The New Yorker has published a lengthy history [link to abstract] of the Nadia Abu El-Haj controversy by Jane Kramer. Kramer does the dirty work of savaging the critics and giving El-Haj a more fawning history of events than she could possibly have hoped for. The piece retails all the leftist viewpoints you’d expect, even reaching back to the events leading up to the film Columbia Unbecoming. Sheltered Jewish kids are simply not ready to deal with opposing viewpoints, Right Wing ideologues are leading the rube-ish peasants on pitch-fork drives against the ivory walls of the Academy, a Jewish settler is leading a campaign against a simple Palestinian-American academic...you name it. El-Haj is portrayed as a retiring academic, unassuming and completely innocent, blindsided by a political controversy that comes at her out of thin air.
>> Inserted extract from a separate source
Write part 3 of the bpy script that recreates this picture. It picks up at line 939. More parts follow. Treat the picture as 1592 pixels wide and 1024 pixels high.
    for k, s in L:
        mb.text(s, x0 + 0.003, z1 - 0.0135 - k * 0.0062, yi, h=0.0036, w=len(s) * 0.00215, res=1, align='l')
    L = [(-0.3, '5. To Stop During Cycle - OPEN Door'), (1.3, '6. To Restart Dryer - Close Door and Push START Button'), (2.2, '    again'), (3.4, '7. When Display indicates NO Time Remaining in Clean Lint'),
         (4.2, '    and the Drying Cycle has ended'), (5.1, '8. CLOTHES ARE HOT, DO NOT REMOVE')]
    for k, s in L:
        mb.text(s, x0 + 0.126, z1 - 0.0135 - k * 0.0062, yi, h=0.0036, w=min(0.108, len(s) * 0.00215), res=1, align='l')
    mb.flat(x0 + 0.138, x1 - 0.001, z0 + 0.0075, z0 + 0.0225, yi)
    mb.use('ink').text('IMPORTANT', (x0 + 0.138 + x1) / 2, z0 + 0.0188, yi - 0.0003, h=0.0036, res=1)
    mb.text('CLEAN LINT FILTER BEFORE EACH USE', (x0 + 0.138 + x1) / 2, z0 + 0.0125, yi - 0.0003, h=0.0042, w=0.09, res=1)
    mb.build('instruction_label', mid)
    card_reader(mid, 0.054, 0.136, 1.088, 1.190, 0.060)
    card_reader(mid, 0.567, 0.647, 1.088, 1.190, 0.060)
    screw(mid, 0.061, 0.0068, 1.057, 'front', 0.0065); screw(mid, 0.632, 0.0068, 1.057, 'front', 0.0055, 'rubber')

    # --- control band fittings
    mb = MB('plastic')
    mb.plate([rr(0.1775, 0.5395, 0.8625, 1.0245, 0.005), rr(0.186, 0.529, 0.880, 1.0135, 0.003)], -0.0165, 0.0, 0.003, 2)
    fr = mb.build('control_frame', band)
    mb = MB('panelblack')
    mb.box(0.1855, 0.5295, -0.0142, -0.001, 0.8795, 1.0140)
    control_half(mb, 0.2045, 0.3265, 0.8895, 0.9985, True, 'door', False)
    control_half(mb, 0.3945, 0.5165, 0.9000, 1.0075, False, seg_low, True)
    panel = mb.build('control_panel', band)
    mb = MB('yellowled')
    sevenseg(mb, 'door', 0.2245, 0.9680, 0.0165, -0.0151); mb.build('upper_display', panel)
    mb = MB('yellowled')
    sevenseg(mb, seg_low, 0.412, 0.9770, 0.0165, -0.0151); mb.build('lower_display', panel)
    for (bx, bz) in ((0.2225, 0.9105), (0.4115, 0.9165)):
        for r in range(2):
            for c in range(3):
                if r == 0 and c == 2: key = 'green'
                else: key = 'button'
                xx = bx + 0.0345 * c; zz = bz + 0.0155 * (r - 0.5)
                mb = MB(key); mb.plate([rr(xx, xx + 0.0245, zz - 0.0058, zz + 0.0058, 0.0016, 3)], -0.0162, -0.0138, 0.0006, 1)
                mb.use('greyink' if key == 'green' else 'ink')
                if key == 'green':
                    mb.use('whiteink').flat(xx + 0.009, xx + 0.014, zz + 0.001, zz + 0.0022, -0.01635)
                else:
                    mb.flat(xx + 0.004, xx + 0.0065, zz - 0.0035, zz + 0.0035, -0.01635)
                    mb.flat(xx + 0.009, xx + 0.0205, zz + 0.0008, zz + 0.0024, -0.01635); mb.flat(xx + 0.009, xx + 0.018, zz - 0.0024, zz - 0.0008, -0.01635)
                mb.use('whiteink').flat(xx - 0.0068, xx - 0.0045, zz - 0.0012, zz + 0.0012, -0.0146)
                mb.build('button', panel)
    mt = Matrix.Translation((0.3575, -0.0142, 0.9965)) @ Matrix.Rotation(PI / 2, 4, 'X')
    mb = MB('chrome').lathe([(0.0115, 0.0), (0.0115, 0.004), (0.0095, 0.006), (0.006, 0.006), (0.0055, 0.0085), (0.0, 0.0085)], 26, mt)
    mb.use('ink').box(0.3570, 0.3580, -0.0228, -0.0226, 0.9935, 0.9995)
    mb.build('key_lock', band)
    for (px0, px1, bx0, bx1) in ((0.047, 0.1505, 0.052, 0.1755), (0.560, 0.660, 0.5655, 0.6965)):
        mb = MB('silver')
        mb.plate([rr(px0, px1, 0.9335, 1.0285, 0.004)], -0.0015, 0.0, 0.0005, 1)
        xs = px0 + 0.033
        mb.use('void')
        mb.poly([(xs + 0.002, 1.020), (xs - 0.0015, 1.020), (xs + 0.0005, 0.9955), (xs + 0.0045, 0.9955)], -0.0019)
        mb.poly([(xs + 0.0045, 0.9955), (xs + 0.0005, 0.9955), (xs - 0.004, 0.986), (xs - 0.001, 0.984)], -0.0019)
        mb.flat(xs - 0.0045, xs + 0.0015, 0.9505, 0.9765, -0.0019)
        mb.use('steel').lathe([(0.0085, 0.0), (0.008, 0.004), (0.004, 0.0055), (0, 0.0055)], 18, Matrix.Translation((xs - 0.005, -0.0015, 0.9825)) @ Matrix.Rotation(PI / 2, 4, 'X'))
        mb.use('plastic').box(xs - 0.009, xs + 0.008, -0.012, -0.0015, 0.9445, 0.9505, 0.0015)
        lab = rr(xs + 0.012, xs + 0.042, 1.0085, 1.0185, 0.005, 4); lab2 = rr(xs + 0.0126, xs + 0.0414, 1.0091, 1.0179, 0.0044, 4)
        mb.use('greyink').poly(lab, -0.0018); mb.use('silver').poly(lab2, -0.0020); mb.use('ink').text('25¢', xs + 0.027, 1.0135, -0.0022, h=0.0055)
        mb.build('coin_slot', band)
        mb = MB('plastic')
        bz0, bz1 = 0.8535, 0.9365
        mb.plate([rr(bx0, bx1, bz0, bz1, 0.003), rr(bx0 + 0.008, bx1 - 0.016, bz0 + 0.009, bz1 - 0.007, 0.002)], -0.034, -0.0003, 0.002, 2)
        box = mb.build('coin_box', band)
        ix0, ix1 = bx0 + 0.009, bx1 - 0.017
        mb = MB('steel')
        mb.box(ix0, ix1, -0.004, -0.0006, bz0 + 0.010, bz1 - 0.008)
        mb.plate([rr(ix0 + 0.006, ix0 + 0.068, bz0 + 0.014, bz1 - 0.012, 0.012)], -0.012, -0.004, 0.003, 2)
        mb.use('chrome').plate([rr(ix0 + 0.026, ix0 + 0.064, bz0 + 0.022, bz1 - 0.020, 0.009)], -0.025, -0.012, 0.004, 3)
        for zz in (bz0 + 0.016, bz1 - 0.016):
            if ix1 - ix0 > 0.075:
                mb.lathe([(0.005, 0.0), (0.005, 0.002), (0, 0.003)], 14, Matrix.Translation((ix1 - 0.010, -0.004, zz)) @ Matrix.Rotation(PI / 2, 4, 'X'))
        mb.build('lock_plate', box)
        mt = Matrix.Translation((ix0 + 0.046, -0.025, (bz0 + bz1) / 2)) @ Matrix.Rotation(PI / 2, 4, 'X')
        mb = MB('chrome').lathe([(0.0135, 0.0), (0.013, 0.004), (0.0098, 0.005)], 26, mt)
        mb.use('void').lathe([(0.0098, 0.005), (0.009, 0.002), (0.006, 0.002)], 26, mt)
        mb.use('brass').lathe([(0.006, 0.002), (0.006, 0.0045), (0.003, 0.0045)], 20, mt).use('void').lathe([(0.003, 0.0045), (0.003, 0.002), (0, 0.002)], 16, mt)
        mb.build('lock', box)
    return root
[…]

This is nonsense, of course (she’s signature #1 on this divestment petition). The critics aren’t the ones who started politicizing the campus, and the “Oh golly me, why I didn’t know I’d be causing all this fuss"-act (as emphasized by the illustration accompanying the article of a tiny El-Haj caught in the middle between pro-Arab and pro-Israel mobs) isn’t selling to anyone but New Yorker readers who don’t know any better.
I can see why, when I’ve been contacted by people from the academy, it’s always with the double underline admonition, “Keep my name out of it!” Academic defenders of El-Haj are portrayed here as defending academic freedom, critics as the ones pursuing a political agenda who couldn’t possibly have any rational concerns. From the article’s conclusion:
...In February, Abu El-Haj went to a Barnard faculty meeting and met Alan Segal for the first time. “There he was, standing up and making a big pitch for academic freedom, saying that all those terrible outside attacks had made it impossible to have a real intellectual conversation about my work,” she told me. “He came up to me on his way out, he introduced himself, he actually invited me to speak to his class. I was so mad. I could have killed him.”...
Segal was one of the only people on campus to come out critically on the record, and her reaction to him just goes to prove his point. It became (was anyway) almost impossible to deal with the issue in an academic manner. One thing’s for sure, if Prof. Segal is harmed for his exercise of his speech, it won’t be El-Haj wielding the knife, it will be her petty allies around the campus doing the slicing.
Related, considering how strongly post-Modernism and post-Colonialism figure in El-Haj’s work is this piece by John Leo in The Wall Street Journal about how treacherous simply insisting on fact and evidence based scholarship can be: The Hazards of Telling the Truth
...Outraged by the nonscholarly approach of Afrocentric writers, she [Mary Lefkowitz] somewhat naïvely imagined that facts would put their extreme theories to rest. She noted, for instance, that Socrates couldn’t have been black, as alleged, because his parents were Athenian citizens and blacks, in classical Athens, were not eligible for citizenship. She noted, as well, that Aristotle would have had a tough time stealing his philosophy from the library at Alexandria, since he died before the library was built. Such arguments went nowhere, Ms. Lefkowitz writes, with those who saw Greek philosophy “as yet another case of a colonialist European plundering of Africa.”
While Ms. Lefkowitz was being targeted by Afrocentrists nationally, she fell into a war on her own campus with Anthony Martin, a vituperative and litigious tenured professor of “Africana studies.” It was an odd battle. Ms. Lefkowitz kept trying to make it a debate about evidence and truth. Mr. Martin made it personal and added a large helping of anti-Semitism. Eventually he turned out a book titled “The Jewish Onslaught,” endorsed the crackpot theory that Jews had dominated the slave trade and demanded Jewish reparations to blacks...
In the end, Wellesley College did the right thing in the Lefkowitz/Martin case. Too bad Barnard couldn’t do the same.